We're here in the same situation. We'll be in a good situation if we can accept that. But the attitude that we all have is to make it for ourselves and don't help anybody else. That will keep the person miserable and weak and hurt the whole community of African-Americans.

QUES: What can the masajid do as a collective body to promote businesses or economic development in their communities?

ANS: The best thing I feel the masajid can do is make sure that the community knows that it's a religious obligation to do that. We have very clear verses in Qur'an that are not misleading and not so vague that they require any interpretation at all. They're very clear verses that tell us that it's an obligation on Muslims to be involved, to support that kind of interest.

QUES: On the issue of the national properties, can you say what is happening in the courts and what is the status of the property in Sedalia, the farmland in Georgia, and properties in Chicago?

ANS: Our original plan was to move people to those locations and use those locations as opportunities for a model to demonstrate model community life. However, the situation with the courts, the claim to the Georgia farm by the state, put us in a situation where we weren't encouraged to invest too heavily there. Some people moved there. We encouraged their movement.

In fact, we have several people living on the Georgia farm. But that situation is not good at all because if they invest they stand the risk of losing maybe all of their investment or part of their investment and then have to be moved from that site and find themselves in the situation they were in before they moved there.

A similar situation exists for the Sedalia property but not because of a court situation. It was because of us not having people whom we could trust with the management of the Sedalia property.

We could have had a college there, a teacher training college for Clara Muhammad Schools. We could have had some programs there for a small garden, a small farm operation that would have allowed the students to study Life in a practical situation and maybe at the same time do a little farming and raise a few crops or some animals.

But again, finding people whom we could trust, we couldn't do it.

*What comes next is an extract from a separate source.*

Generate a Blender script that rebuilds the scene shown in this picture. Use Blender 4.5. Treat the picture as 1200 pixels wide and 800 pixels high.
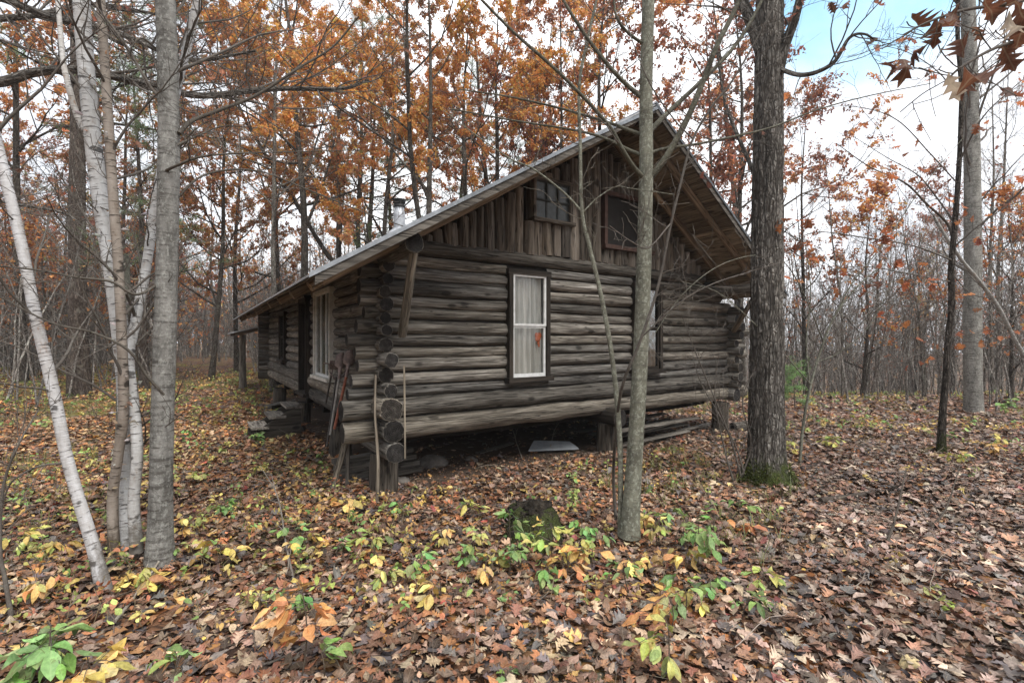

We couldn't find people to trust with the properties, The only answer would be to move people to the area. That was the plan and perhaps I would go myself. I had planned to go to Georgia myself, go to the area, and we all live there together, and that way, we'd have enough sincere people and responsible people watching our investment and watching our property to keep it from being neglected or becoming an even bigger financial burden on the community.

But after thinking over the situation, it was my decision to make an appeal to the community to sell all of our assets that were acquired during the time of the Temple of Islam and also those properties that were bought under my leadership which involved persons whom we later suspected of having divided interests in the negotiation process.

So the persons who negotiated the purchase of the Sedalia property are now persons who are now suspect. We would not like to keep ourselves in those situations. Our decision now is to sell those properties and after whatever the court determines our obligations are to be regarding the farm in Georgia, after those obligations are met, we would then put the money that remains into an account for investment once we saw an opportunity for reinvesting that money in a situation that would be practical and suitable, based upon what our needs are.

QUES: You're talking about putting the money to better use?

ANS: Yes. We still want an opportunity for a model community life. But I would rather see us buy land that's open, without any facilities on it.